It was created a number of years ago to provide a space where public servants can talk about public policy trends, look at the future, bring people from other levels of government and other countries together to have discussions on things like, let's say, aging of the population, equality, diversity--big social trends, as well as some economic, even issues of water management. That then produced conferences, reports. There's a quarterly publication that's produced by the organization.
It was felt that PCO needed to be there at the beginning of the initiative a few years ago because we felt we had lost some of our capacity in terms of policy development, especially the longer-term prospective policy development. We nurtured it for a number of years and then we felt that it was no longer really a core responsibility for PCO. We've now asked the HRSD department to take it over. We've also created a board of deputy ministers to be the advisers in terms of guiding the organization into its future.

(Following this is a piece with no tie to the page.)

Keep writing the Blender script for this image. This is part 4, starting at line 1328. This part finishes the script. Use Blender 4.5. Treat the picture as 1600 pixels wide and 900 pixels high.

So that describes it. There were about 35 or 40 employees involved in that transfer.
The transfer to the Treasury Board Secretariat relates to the government regulations secretariat. Basically, a few years ago the responsibility for approving regulatory changes was transferred from PCO, from a committee that was called Special Committee of Council, of ministers, to the Treasury Board. This basically just allows it to catch up to the new reality, which is that the Treasury Board is where those decisions are made; therefore, the secretariat supporting that should be there.
There's also a group of communications advisers or coordinators that are present in every region, and we felt again that this fit better with the Treasury Board Secretariat than with PCO. Having a network of regional offices for a very small and focused central agency is not part of our core mandate, so again we transferred that responsibility. There are about 35 employees involved there across the country.
Then there was also a smart regulation initiative that had been going on for a number of years, and we provided a secretariat for that. Again, we felt it was the same argument as before, that the responsibility for regulation is Treasury Board; therefore, that small secretariat and the work associated with it should go with Treasury Board.